Wong Kar-wai, the enigmatic Hong Kong director behind critically acclaimed films like In the Mood for Love (2000) and The Grandmaster (2013), has not released a feature film in more than six years.
It’s the longest stretch of time without a release for Wong, who has been hailed as one of this generation’s greatest filmmakers but is also notorious for taking his time with projects.
The director is also very secretive and media-shy. Even actors who have worked with him don’t really know when he’ll decide that a project is complete.
“Everyone who has worked for Wong Kar-Wai knows that it’s impossible to tell when he’s going to be done,” Zhang Ziyi, who starred in The Grandmaster, once told reporters when they pressed her on the film’s progress.
So when Wong dropped hints about his next project on Sunday at an awards ceremony in Hong Kong, the film world was abuzz.
After receiving an honorary award from the Hong Kong Screenwriters’ Guild, the director told Ming Pao that he expected to begin shooting his latest project, a film adaption of the Chinese novel Blossoms, by the end of this year or early next year.
He said the film would be a thematic follow-up to two previous works, In the Mood for Love and 2046 (2004), both highly stylized films about the fleeting romances of solemnly lonely characters.
It’s not the first time Wong has publicly discussed Blossoms. For the past three years, he’s been talking about adapting the book, which takes place in Shanghai and follows the lives of three men from China’s Cultural Revolution in the 1960s to San Francisco’s Chinatown in the 1990s.
Sunday was the first time he indicated a production timeline.
But Sunday was the first time he indicated a production timeline. For a mercurial director like Wong, who is known for shooting without a script or storyboard, that is significant.
In past interviews, Wong has emphasized that he goes into a production with only a rough story in mind. A script, so to speak, might just be a smattering of notes.
The result is both rewarding and frustrating for the people who work with him. Many actors say some of their best performances have come from his films because the improvisation affords them creative freedom.
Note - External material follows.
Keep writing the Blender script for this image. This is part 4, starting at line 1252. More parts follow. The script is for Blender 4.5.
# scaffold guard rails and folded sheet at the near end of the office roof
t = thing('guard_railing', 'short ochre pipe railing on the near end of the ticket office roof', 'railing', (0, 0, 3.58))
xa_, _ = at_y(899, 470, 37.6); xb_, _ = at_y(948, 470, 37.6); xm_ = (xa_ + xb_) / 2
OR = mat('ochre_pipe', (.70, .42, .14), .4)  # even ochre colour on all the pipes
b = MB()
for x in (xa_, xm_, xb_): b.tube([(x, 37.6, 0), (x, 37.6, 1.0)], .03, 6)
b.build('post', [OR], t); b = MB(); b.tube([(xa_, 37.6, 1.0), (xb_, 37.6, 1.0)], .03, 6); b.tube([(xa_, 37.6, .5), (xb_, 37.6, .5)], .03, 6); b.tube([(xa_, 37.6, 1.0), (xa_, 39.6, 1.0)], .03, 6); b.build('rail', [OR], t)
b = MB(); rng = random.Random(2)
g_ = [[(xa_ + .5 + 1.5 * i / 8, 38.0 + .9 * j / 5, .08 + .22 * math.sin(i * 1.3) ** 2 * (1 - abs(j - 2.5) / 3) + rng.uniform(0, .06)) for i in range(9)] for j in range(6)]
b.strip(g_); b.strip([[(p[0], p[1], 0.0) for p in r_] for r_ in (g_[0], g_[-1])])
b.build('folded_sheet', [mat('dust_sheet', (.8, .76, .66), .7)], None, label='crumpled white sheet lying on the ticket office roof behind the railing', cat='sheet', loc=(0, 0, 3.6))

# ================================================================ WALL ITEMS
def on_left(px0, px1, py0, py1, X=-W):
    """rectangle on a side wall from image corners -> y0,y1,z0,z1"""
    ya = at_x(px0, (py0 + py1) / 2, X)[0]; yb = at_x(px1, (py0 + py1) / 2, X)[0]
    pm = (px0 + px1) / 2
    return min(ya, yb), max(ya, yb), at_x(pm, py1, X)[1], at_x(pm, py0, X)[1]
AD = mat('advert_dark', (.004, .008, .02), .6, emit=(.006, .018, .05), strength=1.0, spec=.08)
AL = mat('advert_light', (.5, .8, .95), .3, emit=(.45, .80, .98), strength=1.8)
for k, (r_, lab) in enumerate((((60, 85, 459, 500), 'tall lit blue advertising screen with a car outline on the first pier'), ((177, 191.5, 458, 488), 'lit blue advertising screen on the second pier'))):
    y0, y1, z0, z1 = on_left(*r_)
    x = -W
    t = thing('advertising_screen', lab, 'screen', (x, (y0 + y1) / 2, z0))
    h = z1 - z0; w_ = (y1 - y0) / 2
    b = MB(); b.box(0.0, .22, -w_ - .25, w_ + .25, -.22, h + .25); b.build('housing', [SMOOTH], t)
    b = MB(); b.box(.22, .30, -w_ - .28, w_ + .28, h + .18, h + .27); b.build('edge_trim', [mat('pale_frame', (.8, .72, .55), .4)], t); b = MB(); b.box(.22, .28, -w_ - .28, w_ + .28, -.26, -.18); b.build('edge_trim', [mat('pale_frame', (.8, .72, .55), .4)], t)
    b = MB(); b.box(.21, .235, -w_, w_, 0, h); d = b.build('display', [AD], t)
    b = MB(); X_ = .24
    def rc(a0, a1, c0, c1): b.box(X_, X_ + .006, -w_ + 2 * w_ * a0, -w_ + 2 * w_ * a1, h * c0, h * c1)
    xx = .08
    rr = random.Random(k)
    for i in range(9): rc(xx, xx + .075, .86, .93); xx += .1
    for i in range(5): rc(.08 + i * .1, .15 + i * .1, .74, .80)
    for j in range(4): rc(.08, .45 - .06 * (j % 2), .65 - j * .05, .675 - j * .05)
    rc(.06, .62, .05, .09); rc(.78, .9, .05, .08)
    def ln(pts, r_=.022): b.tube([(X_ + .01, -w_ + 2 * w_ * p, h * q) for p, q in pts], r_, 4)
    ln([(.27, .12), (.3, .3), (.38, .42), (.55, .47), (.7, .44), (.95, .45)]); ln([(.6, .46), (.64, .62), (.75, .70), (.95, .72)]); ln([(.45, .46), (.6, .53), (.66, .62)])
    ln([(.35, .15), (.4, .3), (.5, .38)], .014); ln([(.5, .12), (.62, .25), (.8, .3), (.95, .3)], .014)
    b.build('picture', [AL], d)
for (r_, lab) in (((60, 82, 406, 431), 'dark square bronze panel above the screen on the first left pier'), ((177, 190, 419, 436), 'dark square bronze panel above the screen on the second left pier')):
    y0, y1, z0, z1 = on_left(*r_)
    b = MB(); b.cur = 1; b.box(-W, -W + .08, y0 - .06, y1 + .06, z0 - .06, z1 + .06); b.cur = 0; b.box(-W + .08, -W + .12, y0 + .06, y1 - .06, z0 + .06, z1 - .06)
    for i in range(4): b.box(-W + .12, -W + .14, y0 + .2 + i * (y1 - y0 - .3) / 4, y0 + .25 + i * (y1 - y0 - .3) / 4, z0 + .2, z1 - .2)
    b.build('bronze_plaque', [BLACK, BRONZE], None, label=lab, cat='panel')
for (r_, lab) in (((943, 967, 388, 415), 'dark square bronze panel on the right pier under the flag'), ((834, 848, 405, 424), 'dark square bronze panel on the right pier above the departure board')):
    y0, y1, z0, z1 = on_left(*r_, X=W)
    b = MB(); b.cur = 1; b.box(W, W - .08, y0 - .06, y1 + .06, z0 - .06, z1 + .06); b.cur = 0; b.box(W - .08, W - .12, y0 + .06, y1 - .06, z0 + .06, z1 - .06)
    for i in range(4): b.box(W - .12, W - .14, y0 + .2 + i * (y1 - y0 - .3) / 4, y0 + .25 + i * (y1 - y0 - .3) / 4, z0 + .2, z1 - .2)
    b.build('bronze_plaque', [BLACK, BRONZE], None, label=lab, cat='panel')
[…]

But that also means shooting can drag on for years while Wong makes tweaks to the story in the middle of production. (Compare that to the average Hollywood film, which takes three months to shoot.)
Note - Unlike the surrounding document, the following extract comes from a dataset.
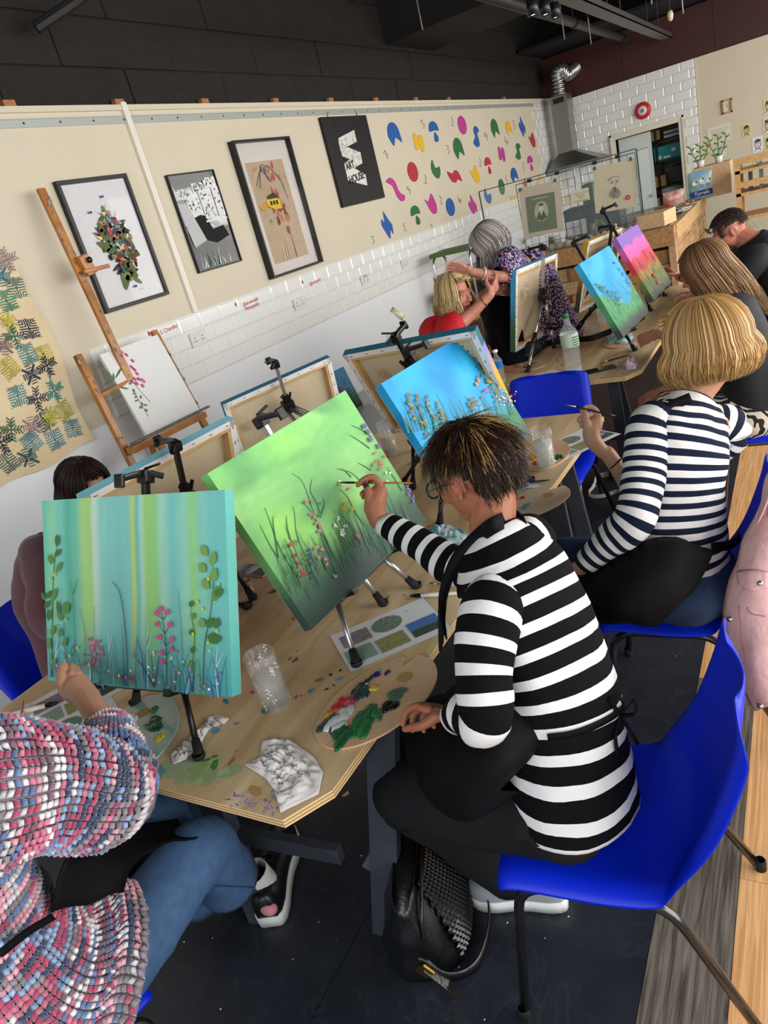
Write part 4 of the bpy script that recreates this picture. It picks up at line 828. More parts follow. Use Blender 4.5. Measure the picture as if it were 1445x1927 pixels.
# ======================= canvases =======================
LIN = mat('raw_linen_back', '#cdbb9b', .9, noise=.04, nscale=80, bump=.1, bscale=500); FOLD = mat('primed_white', '#e2e0dc', .7, noise=.05, nscale=40)
PINE = wood('stretcher_pine', '#c49a5f', '#dcb983', 9, (1, 1, 1)); STP = mat('staple', '#3c3c40', .4, .6)
def canvas(name, M, w, h, d, label, fn, strokes=None, back=True, nx=60, ny=48, bag=False, cat='painting', grp=None):
 e = empty(name, mw=M, label=label, cat=cat, group=grp)
 A = Art(); A.grid(-w/2, -h/2, w/2, h/2, nx, ny, fn, h=0.0); A.lay = 0
 if strokes: strokes(A, w, h)
 A.make('painted_face', e)
 ob = Art(lambda u, v, hh: (u, v, hh)); i0 = 0
 def side(p0, p1, f):
  N = 24
  for i in range(N):
   a = V(p0).lerp(V(p1), i / N); c = V(p0).lerp(V(p1), (i + 1) / N); k = len(ob.v)
   for q_ in (a, c): ob.v += [(q_.x, 0, q_.z), (q_.x, d, q_.z)]; cc = f(i / N); ob.c += [(*cc, 1)] * 2
   ob.f.append((k, k + 1, k + 3, k + 2))
 side((-w/2, 0, -h/2), (-w/2, 0, h/2), lambda t: fn(0.01, t)); side((w/2, 0, -h/2), (w/2, 0, h/2), lambda t: fn(.99, t))
 side((-w/2, 0, h/2), (w/2, 0, h/2), lambda t: fn(t, .99)); side((-w/2, 0, -h/2), (w/2, 0, -h/2), lambda t: fn(t, 0.01))
 ob.make('painted_edge', e)
 b = nb(); bbox(b, (-w/2 + .001, .0006, -h/2 + .001), (w/2 - .001, .003, h/2 - .001)); obj('canvas_back', b, LIN, e)
 sw, fw = .038, .024
 for a, c in (((-w/2, .003, h/2 - sw), (w/2, d - .001, h/2)), ((-w/2, .003, -h/2), (w/2, d - .001, -h/2 + sw)), ((-w/2, .003, -h/2 + sw), (-w/2 + sw, d - .001, h/2 - sw)), ((w/2 - sw, .003, -h/2 + sw), (w/2, d - .001, h/2 - sw))):
  a = V(a); c = V(c); g = V((.0012, 0, .0012)); b = nb(); bbox(b, a + g, c - g); obj('stretcher_bar', b, PINE, e)
 for a, c in (((-w/2, d - .0015, h/2 - fw), (w/2, d + .0005, h/2)), ((-w/2, d - .0015, -h/2), (w/2, d + .0005, -h/2 + fw)), ((-w/2, d - .0015, -h/2), (-w/2 + fw, d + .0005, h/2)), ((w/2 - fw, d - .0015, -h/2), (w/2, d + .0005, h/2))):
  b = nb(); bbox(b, a, c); obj('folded_edge', b, FOLD, e)
 if back:
  b = nb()
  for i in range(8):
   t = (i + .5) / 8 - .5
   for s in (-1, 1): bbox(b, (t * w - .006, d, s * (h/2 - .013) - .001), (t * w + .006, d + .002, s * (h/2 - .013) + .001)); bbox(b, (s * (w/2 - .013) - .001, d, t * h - .006), (s * (w/2 - .013) + .001, d + .002, t * h + .006))
  obj('staple', b, STP, e, kind='stuff')
 if bag:
  bx, bz = bag; b = nb(); g = []
  for j in range(9):
   row = []
   for i in range(7):
    u, v = i / 6 - .5, j / 8 - .5; row.append(b.verts.new((bx + u * .045 * (1 + .3 * (v < 0)), d + .004 + .014 * (.25 - u * u) * 4 * (.6 - v) + .004 * nz(u * 9, v * 9, 2), bz + v * .10 + u * .01)))
   g.append(row)
  for j in range(8):
   for i in range(6): b.faces.new((g[j][i], g[j][i + 1], g[j + 1][i + 1], g[j + 1][i]))
  obj('wedge_bag', b, mat('clear_bag', '#ffffff', .12, trans=.92, ior=1.2, alpha=.55, bump=.8, bscale=90), e, True)
  b = nb()
  for k in range(4): box(b, (bx - .012 + k * .008, d + .006, bz - .02), (.006, .003, .05), rot=Matrix.Rotation(.1 * k, 4, 'Y'))
  obj('wedge', b, PINE, e, kind='stuff')
 return e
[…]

The consummate perfectionist
Early in his career, Wong released an average of one film every two years. Still, his penchant for perfection was apparent. A scene in his second feature film, Days of Being Wild (1990), required more than 50 takes.
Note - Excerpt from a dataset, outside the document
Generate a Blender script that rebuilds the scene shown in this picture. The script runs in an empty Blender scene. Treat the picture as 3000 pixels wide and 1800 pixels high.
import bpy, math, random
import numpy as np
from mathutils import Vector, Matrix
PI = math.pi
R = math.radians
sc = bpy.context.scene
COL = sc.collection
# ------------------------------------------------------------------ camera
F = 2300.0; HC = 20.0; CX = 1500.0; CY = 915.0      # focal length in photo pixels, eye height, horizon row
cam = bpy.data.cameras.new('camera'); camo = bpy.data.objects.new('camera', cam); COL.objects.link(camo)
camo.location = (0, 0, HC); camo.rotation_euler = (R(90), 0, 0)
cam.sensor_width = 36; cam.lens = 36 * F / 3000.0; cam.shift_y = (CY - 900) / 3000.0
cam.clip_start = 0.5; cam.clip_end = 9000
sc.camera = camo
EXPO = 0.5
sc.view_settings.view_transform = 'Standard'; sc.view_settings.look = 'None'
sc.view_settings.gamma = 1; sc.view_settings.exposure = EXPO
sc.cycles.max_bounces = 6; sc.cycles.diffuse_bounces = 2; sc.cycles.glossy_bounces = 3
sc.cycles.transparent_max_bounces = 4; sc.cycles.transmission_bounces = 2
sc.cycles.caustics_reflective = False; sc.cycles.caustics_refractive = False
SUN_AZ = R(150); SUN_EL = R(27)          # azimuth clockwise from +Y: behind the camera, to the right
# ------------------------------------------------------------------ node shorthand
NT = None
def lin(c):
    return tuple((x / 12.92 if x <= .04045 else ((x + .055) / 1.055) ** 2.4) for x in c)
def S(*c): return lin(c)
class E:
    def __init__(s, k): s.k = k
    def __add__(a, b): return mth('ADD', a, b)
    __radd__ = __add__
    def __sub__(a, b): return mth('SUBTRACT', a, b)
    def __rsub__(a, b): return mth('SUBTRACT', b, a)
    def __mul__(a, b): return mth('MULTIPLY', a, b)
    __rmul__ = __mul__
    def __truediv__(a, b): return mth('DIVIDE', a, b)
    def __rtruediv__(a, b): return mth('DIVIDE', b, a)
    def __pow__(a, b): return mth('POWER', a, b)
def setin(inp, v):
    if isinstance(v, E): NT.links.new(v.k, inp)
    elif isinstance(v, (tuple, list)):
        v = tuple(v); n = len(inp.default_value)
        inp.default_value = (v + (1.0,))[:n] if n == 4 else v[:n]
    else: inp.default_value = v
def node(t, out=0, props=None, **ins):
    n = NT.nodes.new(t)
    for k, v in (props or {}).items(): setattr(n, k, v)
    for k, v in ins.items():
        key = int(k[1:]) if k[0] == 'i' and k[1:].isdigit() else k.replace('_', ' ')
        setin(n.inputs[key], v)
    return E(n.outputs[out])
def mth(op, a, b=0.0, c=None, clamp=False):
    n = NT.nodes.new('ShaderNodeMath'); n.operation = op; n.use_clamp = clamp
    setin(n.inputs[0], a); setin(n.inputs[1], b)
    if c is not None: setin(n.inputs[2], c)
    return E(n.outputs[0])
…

As Wong’s career took off and he earned more critical praise, he took more time with his pieces.
His 2004 film 2046 took five years to make. The arduous process reportedly led his longtime partner and cinematographer, Christopher Doyle, to end his collaboration with Wong.
“How many five years do I have left?” Doyle told The Guardian in a 2005 interview.
In retrospect, Doyle suspected Wong probably sat on the project because of writer’s block.
“Whatever artists or non-artists we are, basically we only have one thing to say. We just don't know how to say it, and you're looking for ways to articulate it,” Doyle said.
The film was famously in post-production down to the 11th hour. Organizers at the Cannes Film Festival had to postpone a screening because the final shipment kept getting delayed.
Ultimately, most critics gave 2046 the same glowing reception that they afforded his previous work, In the Mood for Love, but some noted that the film was weaker than its predecessor. Roger Ebert wryly called it “a lovely meander.”
“I feel that 2046 is unnecessary in retrospect,” Doyle told The Guardian. “I think probably Wong Kar-Wai realized that somewhere, and that's why it took so long. You do realize that you have basically said what you needed to say, so why say more?”
With Blossoms, Wong seems to be taking his time once again to ensure that everything is perfect.
At the 2017 Lumière Film Festival in Lyon, France, he told reporters that he was “working like an architect and historian” to recreate parts of Shanghai and San Francisco.
There’s an illuminating passage in Wong’s semi-autobiography, WKW: The Cinema Of Wong Kar Wai, that sheds light on his desire to take things slowly.
In the passage, he talks about why he always wears sunglasses—even indoors—and admits that it’s because he needs time to think before responding to others. The sunglasses, he wrote, help shield his immediate reactions.
“Some people are very good in public, and they perform nicely,” he wrote. “I'm not that person. This was from the beginning. Whenever I was shooting, I had too many things to deal with. I needed the space so that I have a second, or two seconds, to respond.”
Eventually, he wrote, it became a habit.